Thai Islamic Bank's Buddhist Chief Helps Build Trust

February 17, 2007

Source: The Buddhist Channel

Wire Service: Reuters

http://www.buddhistchannel.tv/index.php?id=52,3742,0,0,1,0

Bangkok, Thailand -- The boss of Thailand's only dedicated Islamic bank has a unique job description: work in one of the most dangerous corners of Asia, go to mosques to drum up business and become an expert in chicken-farming.

A knowledge of Islam is essential, but being a Muslim is not.

"I am a non-Muslim," Dheerasak Suwannayos, the Islamic Bank of Thailand's softly spoken chairman, told Reuters on the sidelines of an Islamic finance seminar in Singapore.

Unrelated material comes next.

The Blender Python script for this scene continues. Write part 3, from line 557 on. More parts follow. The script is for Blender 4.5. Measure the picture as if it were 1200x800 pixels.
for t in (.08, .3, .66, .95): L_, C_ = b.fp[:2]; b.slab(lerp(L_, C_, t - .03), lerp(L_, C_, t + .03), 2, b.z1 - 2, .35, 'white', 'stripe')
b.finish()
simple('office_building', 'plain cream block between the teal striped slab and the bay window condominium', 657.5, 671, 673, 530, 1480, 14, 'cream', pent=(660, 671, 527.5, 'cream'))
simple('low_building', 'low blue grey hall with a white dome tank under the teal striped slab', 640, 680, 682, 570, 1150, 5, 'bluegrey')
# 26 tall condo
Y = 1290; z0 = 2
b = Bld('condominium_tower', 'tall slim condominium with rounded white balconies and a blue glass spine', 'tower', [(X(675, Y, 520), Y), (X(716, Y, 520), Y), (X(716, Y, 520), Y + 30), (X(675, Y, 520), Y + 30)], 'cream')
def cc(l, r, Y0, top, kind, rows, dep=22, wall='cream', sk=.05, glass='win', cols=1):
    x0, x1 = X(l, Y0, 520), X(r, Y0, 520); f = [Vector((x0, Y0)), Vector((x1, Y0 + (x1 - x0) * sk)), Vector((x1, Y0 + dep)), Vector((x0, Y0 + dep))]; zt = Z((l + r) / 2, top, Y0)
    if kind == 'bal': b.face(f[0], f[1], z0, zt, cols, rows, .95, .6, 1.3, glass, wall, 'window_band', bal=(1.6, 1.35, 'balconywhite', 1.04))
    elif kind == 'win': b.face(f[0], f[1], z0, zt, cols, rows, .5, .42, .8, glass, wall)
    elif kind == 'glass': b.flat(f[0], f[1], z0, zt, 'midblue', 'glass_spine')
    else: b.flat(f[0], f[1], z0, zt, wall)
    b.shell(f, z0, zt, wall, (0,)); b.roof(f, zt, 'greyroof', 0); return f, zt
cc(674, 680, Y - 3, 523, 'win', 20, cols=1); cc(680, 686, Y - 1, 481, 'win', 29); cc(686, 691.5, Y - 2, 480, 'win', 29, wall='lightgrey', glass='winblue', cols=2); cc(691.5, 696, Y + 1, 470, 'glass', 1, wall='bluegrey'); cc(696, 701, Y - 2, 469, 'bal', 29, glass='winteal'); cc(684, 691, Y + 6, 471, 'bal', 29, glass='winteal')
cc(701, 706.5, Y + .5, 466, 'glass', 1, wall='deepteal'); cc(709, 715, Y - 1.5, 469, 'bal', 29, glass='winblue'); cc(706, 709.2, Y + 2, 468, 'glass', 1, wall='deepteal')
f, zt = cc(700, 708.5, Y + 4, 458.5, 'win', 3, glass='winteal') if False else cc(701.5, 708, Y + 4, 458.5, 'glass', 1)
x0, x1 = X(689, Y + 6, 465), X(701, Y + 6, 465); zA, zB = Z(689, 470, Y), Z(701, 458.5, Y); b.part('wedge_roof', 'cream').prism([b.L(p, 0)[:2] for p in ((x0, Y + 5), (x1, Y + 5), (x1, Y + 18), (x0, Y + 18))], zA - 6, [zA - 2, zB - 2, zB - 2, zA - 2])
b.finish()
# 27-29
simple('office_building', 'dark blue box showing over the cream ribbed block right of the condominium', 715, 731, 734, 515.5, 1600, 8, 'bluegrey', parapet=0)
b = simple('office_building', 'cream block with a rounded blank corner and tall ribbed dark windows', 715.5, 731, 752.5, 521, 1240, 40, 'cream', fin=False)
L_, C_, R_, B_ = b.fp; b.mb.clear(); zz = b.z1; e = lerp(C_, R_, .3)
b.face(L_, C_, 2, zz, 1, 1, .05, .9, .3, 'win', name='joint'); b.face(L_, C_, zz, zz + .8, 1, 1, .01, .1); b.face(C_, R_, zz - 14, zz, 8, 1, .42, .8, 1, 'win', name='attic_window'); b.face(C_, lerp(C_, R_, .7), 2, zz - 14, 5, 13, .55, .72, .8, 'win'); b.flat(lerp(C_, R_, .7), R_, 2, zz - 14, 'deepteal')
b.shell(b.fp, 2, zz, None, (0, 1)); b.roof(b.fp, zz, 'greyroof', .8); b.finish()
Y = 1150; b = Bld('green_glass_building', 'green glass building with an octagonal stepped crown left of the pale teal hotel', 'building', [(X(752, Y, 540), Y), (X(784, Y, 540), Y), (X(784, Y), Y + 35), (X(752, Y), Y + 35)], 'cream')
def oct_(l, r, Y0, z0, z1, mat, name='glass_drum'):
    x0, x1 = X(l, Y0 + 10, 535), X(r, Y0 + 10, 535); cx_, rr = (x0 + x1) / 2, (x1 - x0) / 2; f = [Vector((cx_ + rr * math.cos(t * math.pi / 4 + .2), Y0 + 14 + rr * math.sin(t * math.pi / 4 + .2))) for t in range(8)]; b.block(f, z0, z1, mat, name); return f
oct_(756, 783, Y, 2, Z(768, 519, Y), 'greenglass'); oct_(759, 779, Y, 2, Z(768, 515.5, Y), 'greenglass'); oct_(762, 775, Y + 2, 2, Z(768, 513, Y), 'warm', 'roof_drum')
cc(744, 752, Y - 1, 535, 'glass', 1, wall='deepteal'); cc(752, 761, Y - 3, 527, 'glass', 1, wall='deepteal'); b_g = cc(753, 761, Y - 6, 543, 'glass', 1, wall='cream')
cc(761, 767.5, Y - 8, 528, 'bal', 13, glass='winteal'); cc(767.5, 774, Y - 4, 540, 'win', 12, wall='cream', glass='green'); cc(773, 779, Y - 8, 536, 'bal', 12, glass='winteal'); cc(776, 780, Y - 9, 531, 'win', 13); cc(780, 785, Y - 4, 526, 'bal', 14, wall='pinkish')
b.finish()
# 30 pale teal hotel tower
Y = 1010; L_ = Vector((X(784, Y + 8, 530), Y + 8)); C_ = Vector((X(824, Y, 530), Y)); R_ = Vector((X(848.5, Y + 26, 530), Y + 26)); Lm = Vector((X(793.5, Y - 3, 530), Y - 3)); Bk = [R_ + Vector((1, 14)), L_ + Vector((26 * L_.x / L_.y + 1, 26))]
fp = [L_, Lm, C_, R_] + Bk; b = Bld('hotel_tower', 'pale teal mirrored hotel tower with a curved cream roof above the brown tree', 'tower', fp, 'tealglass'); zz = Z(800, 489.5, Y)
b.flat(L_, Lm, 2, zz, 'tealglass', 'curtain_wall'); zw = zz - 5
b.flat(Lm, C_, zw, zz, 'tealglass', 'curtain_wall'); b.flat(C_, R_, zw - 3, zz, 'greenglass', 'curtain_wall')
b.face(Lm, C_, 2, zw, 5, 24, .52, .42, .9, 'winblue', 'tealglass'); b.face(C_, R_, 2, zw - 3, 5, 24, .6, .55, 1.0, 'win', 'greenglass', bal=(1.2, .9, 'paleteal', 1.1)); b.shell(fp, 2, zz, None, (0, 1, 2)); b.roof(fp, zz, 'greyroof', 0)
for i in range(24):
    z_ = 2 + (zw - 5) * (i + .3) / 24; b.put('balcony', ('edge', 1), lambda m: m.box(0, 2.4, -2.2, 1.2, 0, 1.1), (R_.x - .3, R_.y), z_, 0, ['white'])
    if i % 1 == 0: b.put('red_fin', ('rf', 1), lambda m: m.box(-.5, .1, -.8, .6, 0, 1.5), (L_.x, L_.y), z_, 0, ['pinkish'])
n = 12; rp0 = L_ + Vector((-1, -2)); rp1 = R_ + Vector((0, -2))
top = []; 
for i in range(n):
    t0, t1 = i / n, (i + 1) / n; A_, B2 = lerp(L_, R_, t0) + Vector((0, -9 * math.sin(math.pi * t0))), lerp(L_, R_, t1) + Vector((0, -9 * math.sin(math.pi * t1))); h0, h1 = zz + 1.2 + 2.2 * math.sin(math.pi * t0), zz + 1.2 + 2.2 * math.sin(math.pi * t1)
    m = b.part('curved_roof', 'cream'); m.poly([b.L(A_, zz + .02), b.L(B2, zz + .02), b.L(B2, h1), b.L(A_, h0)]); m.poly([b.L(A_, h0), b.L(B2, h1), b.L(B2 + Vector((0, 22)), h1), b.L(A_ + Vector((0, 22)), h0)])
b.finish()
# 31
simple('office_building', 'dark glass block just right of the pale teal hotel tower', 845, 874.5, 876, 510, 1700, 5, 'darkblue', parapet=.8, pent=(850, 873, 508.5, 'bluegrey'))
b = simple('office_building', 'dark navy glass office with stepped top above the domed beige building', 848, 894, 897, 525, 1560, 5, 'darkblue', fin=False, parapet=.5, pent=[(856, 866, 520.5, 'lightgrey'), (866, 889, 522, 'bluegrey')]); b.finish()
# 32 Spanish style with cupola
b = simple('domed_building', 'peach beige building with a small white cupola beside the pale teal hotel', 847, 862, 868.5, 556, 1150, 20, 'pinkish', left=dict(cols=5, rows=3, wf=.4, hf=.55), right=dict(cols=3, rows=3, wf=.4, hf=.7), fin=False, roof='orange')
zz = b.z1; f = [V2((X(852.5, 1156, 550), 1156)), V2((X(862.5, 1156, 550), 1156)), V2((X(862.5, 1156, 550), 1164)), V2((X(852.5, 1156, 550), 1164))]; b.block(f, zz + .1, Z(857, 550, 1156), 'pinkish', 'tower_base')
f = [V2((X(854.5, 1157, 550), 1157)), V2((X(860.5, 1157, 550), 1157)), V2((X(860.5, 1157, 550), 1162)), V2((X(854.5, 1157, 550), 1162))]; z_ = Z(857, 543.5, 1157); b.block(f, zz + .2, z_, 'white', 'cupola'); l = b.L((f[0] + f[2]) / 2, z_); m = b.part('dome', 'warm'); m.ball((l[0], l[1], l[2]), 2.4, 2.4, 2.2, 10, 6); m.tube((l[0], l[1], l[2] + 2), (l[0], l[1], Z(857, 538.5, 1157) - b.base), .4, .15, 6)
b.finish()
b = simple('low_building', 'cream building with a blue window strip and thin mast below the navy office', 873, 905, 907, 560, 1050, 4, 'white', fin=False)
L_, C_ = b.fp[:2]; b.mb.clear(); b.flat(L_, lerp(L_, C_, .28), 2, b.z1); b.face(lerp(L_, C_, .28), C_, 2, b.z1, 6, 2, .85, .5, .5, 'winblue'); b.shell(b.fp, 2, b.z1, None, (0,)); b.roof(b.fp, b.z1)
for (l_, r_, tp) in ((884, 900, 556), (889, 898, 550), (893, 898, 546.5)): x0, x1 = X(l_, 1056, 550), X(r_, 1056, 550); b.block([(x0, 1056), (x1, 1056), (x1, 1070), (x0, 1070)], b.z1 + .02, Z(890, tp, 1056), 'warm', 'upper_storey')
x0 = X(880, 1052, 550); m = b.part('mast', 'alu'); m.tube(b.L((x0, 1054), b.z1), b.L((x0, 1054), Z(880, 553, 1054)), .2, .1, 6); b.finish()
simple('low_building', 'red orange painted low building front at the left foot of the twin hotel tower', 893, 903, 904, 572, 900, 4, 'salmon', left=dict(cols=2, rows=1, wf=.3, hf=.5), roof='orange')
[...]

Suwannayos, 56, is a Buddhist from northern Thailand who is leading a state-backed enterprise to improve the lives of Muslims in the country's south, where poverty and unemployment have been blamed for fuelling a bloody insurgency by Muslim separatists.

More than 2,000 people have been killed in the past three years in the region, which has closer cultural and religious ties to its mainly Muslim neighbour, Malaysia, than to the rest of Thailand, a Buddhist kingdom.

Gun and bomb attacks are launched almost daily. Schools have been torched and Buddhist villagers beheaded.